To be sure, inflation is getting so bad now that I see even TP isn’t immune from package downsizing. In their own study of shrinking package sizes, Consumer Reports found that a roll of Scott toilet paper … excuse me, toilet tissue has 9 percent less paper on a roll than it used to.

Hey, it could be worse; Scott could have tried holding prices down by going from 2-ply to 1-ply instead. Or even 1.3-ply.

Then again, I suspect that type of deception is something most of us would have noticed sooner rather than later.

Photo Credit: jcoterhals


  1. 1

    Drew Shock says

    OK Len I decided to click on one of your “unloved articles” and give it a look.

    I actually find some of the smaller packaging frustrating. I use to use Smart Balance in the tub instead of butter to make my Christmas cookies which require 4 oz. per batch. I could get four batches out the of the 16 oz. container by using a butter knife and cutting the Smart Balance into 4 equal sections. But they reduced the container to 15 oz. which doesn’t work now. So I just went back to butter which comes in 4 oz. sticks.

    I love Florida’s Natural and Tropicana orange juice but since they have dropped from 64 oz. to 59 oz., I mostly buy Minute Maid (still 64 oz. for now) and have found the taste very satisfying.

    I’ve seen single serving yogurt go from 8 oz. containers to 6 oz. then 4 oz. and I’ve even seen some less than 2 oz. What’s next a single bite yogurt container?
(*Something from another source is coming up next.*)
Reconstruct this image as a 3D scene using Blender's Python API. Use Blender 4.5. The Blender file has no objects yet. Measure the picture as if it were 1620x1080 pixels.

It cost more for the packaging than the actual contents, crazy.

    • 2

      Len Penzo says

      It really is crazy, Drew. We may get to single-bite yogurts one of these days! Thanks for giving this post a little attention too. :-)

  2. 3


    I came here from your “unloved article” list, too.

    It seems this method would be less effective now that most stores list the “price per unit” so that people can quickly and accurately comparison-shop. Unless I have a specific brand preference, I buy things based on its price-per-unit, not its size.

    That said, I’m sure loads of not-price-conscious people just look at the sticker price.

  3. 5

    Tails says

    Your premise is flawed. Most of the “foods” you mentioned are not real foods. This is also the case for your sandwich cost comparison. Avoid processed and prepackaged “foods” such as chips, candies, deli meats and cheese. The commodity cost of these items are a fraction of the total cost. The health costs are also significant.

    Rediscover the basics from your youth: vegetables, fruit, nuts and seeds, and, of course, rice and beans. You can make delicious and varied oatmeal breakfasts, salad lunches, grain and vegetable dinners, and nut and dried fruit snacks. BTW, PBJ FTW.

  4. 6

    Dave says

    Great article, Len, as usual.

    Here’s what bothers me the most about the ever-shrinking package, and I’ll bet most people haven’t really thought about it:

    As the packaging shrinks (and even if only the amount of food inside shrinks, as is often the case with chips in bags), the ratio between the quantity of packaging material required and the amount of food inside those packages is rising. This fact can be proven mathematically, though I certainly wouldn’t do that here. The effect of this is that we are gradually paying more and more for the packaging than for the product inside, which is a price increase of a slightly different kind than is obvious.

    The good news (?) is that eventually manufacturers will have to return packages to a respectable size and just raise the price, or they will have to somehow entirely redesign the packaging. In fact, I have seen the latter occur several times, often when they come up with an entirely new box or maybe switch from a metal can to a plastic pot and an entirely different approach. But eventually, explicit price increases are inescapable.